Nell’istituzione della Congregazione della Missione, San Vincenzo de’ Paoli ebbe sempre molto chiaro che questa opera era ispirata da Dio, per il servizio della Chiesa e dei poveri principalmente, e che questa “piccola Compagnia” doveva oltrepassare le frontiere della Francia e, arrivare ai confini del mondo e fino alla fine dei tempi.  

Ma affinché noi suoi figli siamo veramente uomini di Dio, dobbiamo ardere con il fuoco dello zelo apostolico, vivendo in mezzo a lavori e sacrifici, con grande mansuetudine, semplicità ed umiltà, perché a niente serve lo zelo se è accompagnato da superbia, cattiva volontà, prepotenza e dominio degli altri. Saggiamente ci ha lasciato, per questo, le cinque virtù caratteristiche del missionario che sono come “quelle cinque pietre con le quali vinceremo l’infernale Golia”, per questocontinua dicendo: “La Congregazione deve impegnarsi con molta attenzione in esse, perché queste cinque virtù sono come le potenze dell’anima della Congregazione intera, e devono incoraggiare le azioni di tutti noi». RR.CC. Capítulo II, 14.

Tentiamo di sviscerare il suo significato, e vedere alcune delle forme che dobbiamo adottare nel mondo di oggi. Per la nostra cultura vocazionale, ci avvicineremo ad ognuna di queste virtù, presentando uno dei nostri esponenti di santità che si è caratterizzato nel vivere quella virtù.

LA SEMPLICITÀ

San Vincenzo aprendo il suo cuore disse: «è la virtù che amo di più» (SV I, 284), ma più ancora l’ha definita una desse fonti di vita dicendo «la chiamo il mio vangelo». E ce ne ha lasciato la definizione esprimendo in cosa consiste «…nel dire le cose come sono».

Nella vita reale, la riconosciamo e identifichiamo come verità, sincerità, trasparenza.
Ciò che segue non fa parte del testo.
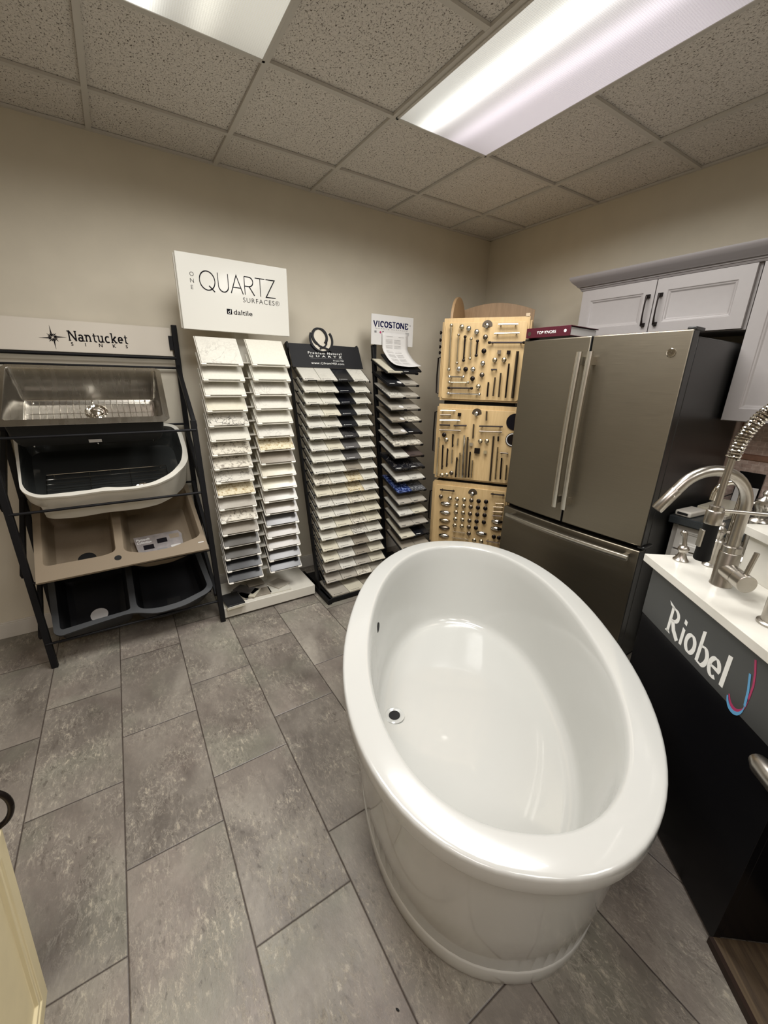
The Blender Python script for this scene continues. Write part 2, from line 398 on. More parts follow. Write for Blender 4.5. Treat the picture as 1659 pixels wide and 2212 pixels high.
GL = {  # stroke glyphs: (advance, strokes, serif points)
 'Q': (1.02, [arc(.47, .5, .44, .5, 0, 360, 30), [(.55, .24), (.86, -.06)]], []),
 'U': (.78, [[(.06, 1), (.06, .36)]+arc(.36, .34, .30, .34, 180, 360, 12)+[(.66, 1)]], []),
 'A': (.78, [[(.0, 0), (.37, 1), (.74, 0)], [(.13, .33), (.61, .33)]], []),
 'R': (.72, [[(.06, 0), (.06, 1)], [(.06, 1), (.3, 1)]+arc(.34, .74, .26, .26, 80, -90, 10)+[(.06, .48)], [(.34, .48), (.66, 0)]], []),
 'T': (.66, [[(0, 1), (.64, 1)], [(.32, 1), (.32, 0)]], []),
 'Z': (.66, [[(.02, 1), (.6, 1), (.0, 0), (.64, 0)]], []),
 'V': (.80, [[(.08, 1), (.40, .04), (.72, 1)]], [(.08, 1), (.72, 1)]),
 'I': (.42, [[(.2, 0), (.2, 1)]], [(.2, 0), (.2, 1)]),
 'C': (.74, [arc(.38, .5, .30, .44, 50, 310, 16), [(.60, .95), (.60, .68)]], []),
 'O': (.80, [arc(.39, .5, .31, .44, 0, 360, 22)], []),
 'S': (.70, [arc(.34, .72, .25, .22, 30, 270, 10)+arc(.34, .27, .27, .23, 90, -150, 10)], []),
 'N': (.90, [[(.12, 0), (.12, 1)], [(.12, 1), (.74, .02)], [(.74, 1), (.74, 0)]], [(.12, 0), (.08, 1), (.74, 1)]),
 'E': (.74, [[(.14, 0), (.14, 1)], [(.04, .95), (.64, .95)], [(.04, .05), (.64, .05)], [(.14, .5), (.5, .5)], [(.62, .95), (.62, .74)], [(.62, .05), (.62, .28)]], []),
 'a': (.62, [arc(.27, .44, .18, .18, 150, 0, 8)+[(.45, 0)], arc(.25, .19, .19, .17, 20, 340, 12)], [(.50, 0)]),
 'n': (.70, [[(.14, 0), (.14, .64)], arc(.33, .38, .19, .26, 180, 0, 10)+[(.52, 0)]], [(.14, 0), (.09, .64), (.52, 0)]),
 't': (.46, [[(.2, .86), (.2, .2)]+arc(.34, .18, .14, .16, 180, 300, 6), [(.04, .62), (.40, .62)]], []),
 'u': (.70, [[(.14, .64), (.14, .25)]+arc(.32, .24, .18, .22, 180, 360, 10)+[(.52, .64)], [(.52, .5), (.52, 0)]], [(.08, .64), (.46, .64), (.56, 0)]),
 'c': (.58, [arc(.30, .32, .22, .30, 50, 310, 14)], []),
 'k': (.68, [[(.14, 0), (.14, 1)], [(.16, .26), (.50, .62)], [(.28, .36), (.54, 0)]], [(.14, 0), (.10, 1), (.50, .63), (.54, 0)]),
 'e': (.60, [[(.08, .34), (.50, .34)]+arc(.29, .34, .21, .28, 5, 310, 16)], []),
}
def ribbon(mb, pts, tv, th, M, cap=0, z=.0006):
    n = len(pts); L = []; Rr = []
    for i in range(n):
        a = pts[max(i-1, 0)]; b = pts[min(i+1, n-1)]
        if 0 < i < n-1:
            d1 = Vector((pts[i][0]-a[0], pts[i][1]-a[1])).normalized(); d2 = Vector((b[0]-pts[i][0], b[1]-pts[i][1])).normalized()
            d = (d1+d2).normalized() if (d1+d2).length > 1e-3 else d1; sc = 1/max(.35, d.dot(d1))
        else: d = Vector((b[0]-a[0], b[1]-a[1])).normalized(); sc = 1
        w = (tv*abs(d.y)+th*abs(d.x))/2*sc; nx, ny = -d.y*w, d.x*w
        px, py = pts[i]
        if cap and i == 0: px -= d.x*cap; py -= d.y*cap
        if cap and i == n-1: px += d.x*cap; py += d.y*cap
        L.append((px+nx, py+ny)); Rr.append((px-nx, py-ny))
    rs_ = [[(L[i][0], L[i][1], 0), (Rr[i][0], Rr[i][1], 0), (Rr[i][0], Rr[i][1], z), (L[i][0], L[i][1], z)] for i in range(n)]
    mb.rings(rs_, M=M)
def stroke_text(name, s, mat, M, width, height, tv=.08, th=.08, serif=0, sh=.06, parent=None, gap=0.0):
    adv = sum(GL[ch][0]+gap for ch in s)-gap; mb = MB()
    S = M @ Matrix.Diagonal((width/adv, height, 1, 1)); x = 0
    for ch in s:
        a, strokes, ser = GL[ch]
        for q_, st in enumerate(strokes): ribbon(mb, [(x+px, py) for px, py in st], tv, th, S, z=.0006+.00012*q_)
        if serif:
            for px, py in ser: ribbon(mb, [(x+px-serif, min(max(py, sh/2), 1-sh/2)), (x+px+serif, min(max(py, sh/2), 1-sh/2))], sh, sh, S, z=.0012)
        x += a+gap
    return mb.build(name, mat, parent)

# ================================================================== THE ROOM
XL, YF = -5.3, -6.0
struct(MB().box(XL, 0, YF, 0, -.1, 0).build('floor', M_floor))
struct(MB().box(XL, 0, YF, 0, H+.01, H+.11).build('ceiling', M_tile))
struct(MB().box(XL-.1, .1, 0, .1, 0, H+.1).build('wall_back', M_wall))
struct(MB().box(0, .1, YF, 0, 0, H+.1).build('wall_right', M_wall))
struct(MB().box(XL-.1, XL, YF, 0, 0, H+.1).build('wall_left', M_wall))
struct(MB().box(XL-.1, .1, YF-.1, YF, 0, H+.1).build('wall_front', M_wall))
def baseb(name, x0, x1, y0, y1, ax):
    mb = MB(); mb.box(x0, x1, y0, y1, 0, .095)
    if ax == 'y': mb.box(x0, x1, y0+.004, y1, .095, .105)
    else: mb.box(x0+.004, x1, y0, y1, .095, .105)
    struct(mb.build(name, M_base, bevel=.002))
baseb('baseboard_back', XL, 0, -.014, 0, 'y')
baseb('baseboard_right', -.014, 0, YF, 0, 'x')
# suspended grid
T, B0, A0 = .6096, .4849, .3838
mb = MB(); w = .012
gx = [-(B0+i*T) for i in range(8)]; gy = [-(A0+i*T) for i in range(10)]
for x in gx: mb.box(x-w, x+w, YF, 0, H-.004, H+.008)
for y in gy: mb.box(XL, 0, y-w, y+w, H-.0035, H+.0085)
mb.box(XL, 0, -.02, 0, H-.003, H+.008); mb.box(-.02, 0, YF, 0, H-.003, H+.008)
struct(mb.build('trim_1', M_tbar))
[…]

Così la nostra vita sarà senza falsità, né doppi sensi, facendo sì che il nostro sì sia sempre si e il nostro no, no. Vivere pienamente la semplicità ci aiuterà ad evitare di essere falsi, dire una cosa e intenderne un’altra, essere chiari, limpidi, trasparenti come le acque limpide che sgorgano delle montagne. Nella vita fraterna e nel lavoro apostolico, il missionario non deve dire una cosa davanti ad una persona ed un’altra alle sue spalle, vivere “con piena fiducia, senza nascondere o mascherare niente» (SVP. XII, 206).

BEATO FRATELLO VINCENZO CECILIA GALLARDO, C.M. -1914 – 1936

Nacque a Cabra, Córdoba, Spagna il 10/09/1914. Ebbe un’eccellente formazione cristiana a casa sua e con le Figlie della Carità. Chi lo ha conosciuto ha affermato che era un giovane molto buono, servizievole, molto religioso, ingenuo, senza malizia, sano, di una solida devozione alla Vergine e di spirito apostolico, perché insegnava ai bambini a pregare la via crucis ed a fare visita alla Vergine.
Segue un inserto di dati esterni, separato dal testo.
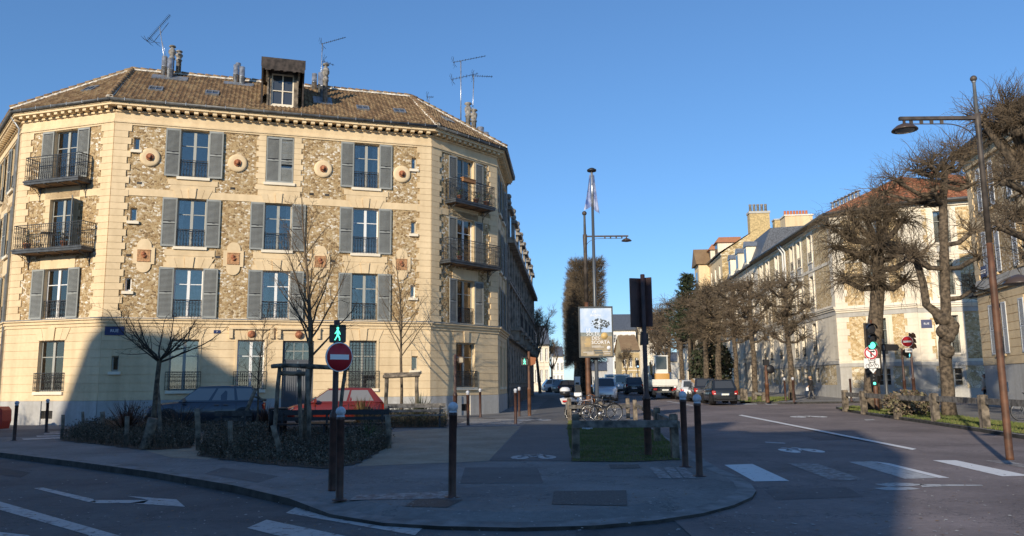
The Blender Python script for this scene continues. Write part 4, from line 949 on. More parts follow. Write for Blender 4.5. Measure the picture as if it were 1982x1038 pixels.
# ---- white and ochre corner building on the right
kF, k1, k2, k3, k4 = (26.95, 88.0), (25.0, 62.0), (29.05, 57.6), (34.6, 55.6), (46, 60)
RW = thing('corner_building', 'white and honey stone corner building with a red tiled hipped roof behind the pollarded trees', 'building', (k1[0], k1[1], g(62)))
mwR = Matrix.Translation(RW.location)
wb = MB(white_r); tb = MB(white_r)
fl = ((3.2, 5.85), (7.3, 9.85), (11.1, 13.4))
def r_facade(p, q, cols, bw=1.05, gfwhite=False, infill=True, rail=True, base=True, gfops=None, top=14.1, lit=True):
    T, L = facade_frame(mwR, p, q); wb.T = T; tb.T = T
    ops = []
    for c in cols:
        for z0, z1 in fl: ops.append((c - bw / 2, c + bw / 2, z0, z1))
        if base: ops.append((c - .55, c + .55, .9, 2.15))
    def mf(x, z):
        if z < .75: return grey_b
        if z < 2.3: return MATS['crazy_paving'] if min([abs(x - c) for c in cols] + [9]) > .75 and .9 < x < L - .9 else grey_b
        if z < 2.62: return grey_b
        near = min([abs(x - c) for c in cols] + [9]) < .95
        if near or x < .75 or x > L - .75: return white_r
        if gfwhite and z < 6.95: return white_r
        if 2.8 < z < 6.1 or 6.95 < z < 13.6: return MATS['millstone_pale']
        return white_r
    cuts = [c + s_ * .95 for c in cols for s_ in (-1, 1)] + [.75, .9, L - .75, L - .9] + [c + s_ * .75 for c in cols for s_ in (-1, 1)]
    wall_skin(wb, 0, L, -.6, top, ops, white_r, rmat=white_r, x_cuts=[c for c in cuts if 0 < c < L], z_cuts=(.75, 2.3, 2.62, 2.8, 6.1, 6.95, 13.6), mf=mf)
    tb.box(0, L, -.06, 0, 2.34, 2.6, grey_b); tb.box(0, L, -.12, 0, 6.45, 6.6, white_r); tb.box(0, L, -.2, 0, 6.6, 6.7, white_r); tb.box(-.02, L + .02, -.23, 0, 6.7, 6.74, grey_b); tb.box(0, L, -.05, 0, 10.2, 10.45, white_r); tb.box(0, L, -.15, 0, 13.75, 13.95, white_r)
    tb.box(0, L, -.05, 0, 6.1, 6.45, grey_b)
    for i in range(22):
        e = .75 if i % 2 else .95; zz = 2.7 + i * .5
        tb.box(0, e, -.035, 0, zz + .01, zz + .5, white_r); tb.box(L - e, L, -.035, 0, zz + .01, zz + .5, white_r)
    for c in cols:
        for k, (z0, z1) in enumerate(fl):
            window(RW, T, c - bw / 2, z0, bw, z1 - z0, gfr, (curt, .3, 2), silm=white_r)
            tb.box(c - bw / 2 - .16, c - bw / 2, -.07, 0, z0, z1 + .16, white_r); tb.box(c + bw / 2, c + bw / 2 + .16, -.07, 0, z0, z1 + .16, white_r); tb.box(c - bw / 2, c + bw / 2, -.07, 0, z1, z1 + .16, white_r)
            tb.box(c - .45, c + .45, -.05, 0, z0 - .75, z0 - .2, grey_b) if k else None
            railing(RW, T, c - bw / 2 + .02, -.03, z0, bw - .04, .85, dens=.14)
        if base: window(RW, T, c - .55, .9, 1.1, 1.25, gfr, leaves=2, bars=2, sill=False)
    return T, L
Tl, Ll = r_facade(kF, k1, [2.4, 5.2, 9.0, 14.6, 17.0, 20.3], gfwhite=True)
Ta, La = r_facade(k1, k2, [La_ for La_ in (3.2,)])
Tb, Lb = r_facade(k2, k3, [2.0])
Tc, Lc = r_facade(k3, k4, [3.0, 8.0], base=False)
# long white drain pipes and tall blind shutters of the street front
for n_, (xx) in enumerate((11.8, 12.6)):
    pb = MB(lst); pb.T = Tl; pb.tube([(xx, -.12, 0), (xx, -.12, 13.2), (xx - .3, -.5, 14.0)], .09, 8); pb.build('drain_pipe', RW)
tb.T = Ta; [tb.tube([(2.1 + k * .38, -.01, 6.25), (2.25 + k * .38, -.01, 6.25)], .06, 5, grey_b) for k in range(4)]
wb.build('wall', RW); tb.build('stone_dressing', RW)
gb = MB(gutter_m); rfb = MB(MATS['tile_red'])
def ev(T, x): return T @ Vector((x, -.65, 14.1))
E_ = [ev(Tl, 0), ev(Tl, Ll + .1), (ev(Ta, La + .1)), (ev(Tb, Lb + .15)), ev(Tc, Lc)]
E_[1] = (ev(Tl, Ll + .1) + ev(Ta, -.1)) / 2; E_[2] = (ev(Ta, La + .1) + ev(Tb, -.1)) / 2; E_[3] = (ev(Tb, Lb + .2) + ev(Tc, -.2)) / 2
apex = mwR.inverted() @ AT(1745, 342, 64.5); apL = mwR.inverted() @ Vector((33.5, 88, apex.z + RW.location.z - 1.0))
apL.z = 14.9
for a, b_, tip in ((0, 1, [apex, apL]), (1, 2, [apex]), (2, 3, [apex]), (3, 4, [apex + Vector((12, 3, 0)), apex])): tiled([E_[a], E_[b_]] + tip, MATS['tile_red'], mb=rfb, tw_=.3, th=.42)
rf_ = rfb.build('roof', RW)
for a in range(4):
    gb.tube([E_[a], E_[a + 1]], .11, 6, gutter_m); d_ = (E_[a + 1] - E_[a]).normalized(); n_ = Vector((-d_.y, d_.x, 0)); 
    gb.prism([E_[a] - Vector((0, 0, .06)), E_[a + 1] - Vector((0, 0, .06)), E_[a + 1] + n_ * .6 - Vector((0, 0, .1)), E_[a] + n_ * .6 - Vector((0, 0, .1))], (0, 0, -.06), M('soffit_wood', (.16, .13, .10), .8))
gb.build('gutter', RW)
for k in range(8):
    p = E_[1].lerp(apL, .32) + Vector((1.6, 3 + k * 1.25, 1.0)); p = mwR.inverted() @ AT(1612 + k * 7.0, 402 - k * 3.2, 72 - k * .6); b = MB(zinc); b.lathe([(.14, -1.2), (.14, .2), (.1, .25), (.1, .4), (.26, .42), (.26, .47), (.01, .5)], 8, zinc, p); b.build('flue', rf_)
b = MB(blue_plate); b.T = Tb; b.box(1.05 - .9, 1.05 - .2, -.07, -.04, 5.0, 5.6); o = b.build('street_plate', RW)
put('lettering', text_mesh('RUE', .2, sign_white), o, Tb @ TR(.5, -.075, 5.3, 0, pi / 2))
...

Entrò nella Congregazione il 16 di febbraio 1935. Quando venne la persecuzione religiosa i superiori gli chiesero di ritornare a casa sua, ed egli mise nella sua valigia la veste talare ed il crocifisso, quello che permise che fosse riconosciuto come missionario, e per questa ragione fu martirizzato a Canillas, Madrid, il 21/07/1936.

Come Natanaele (Gv I. 45-50), nostro fratello fu un uomo di Dio, senza dolo né inganno, trasparente davanti a Dio e davanti agli uomini, non fece mai una doppia faccia: davanti ai persecutori fu coerente con sé stesso: non mentì, non si vergognò della sua vocazione vincenziana fino a versare il sangue per Cristo.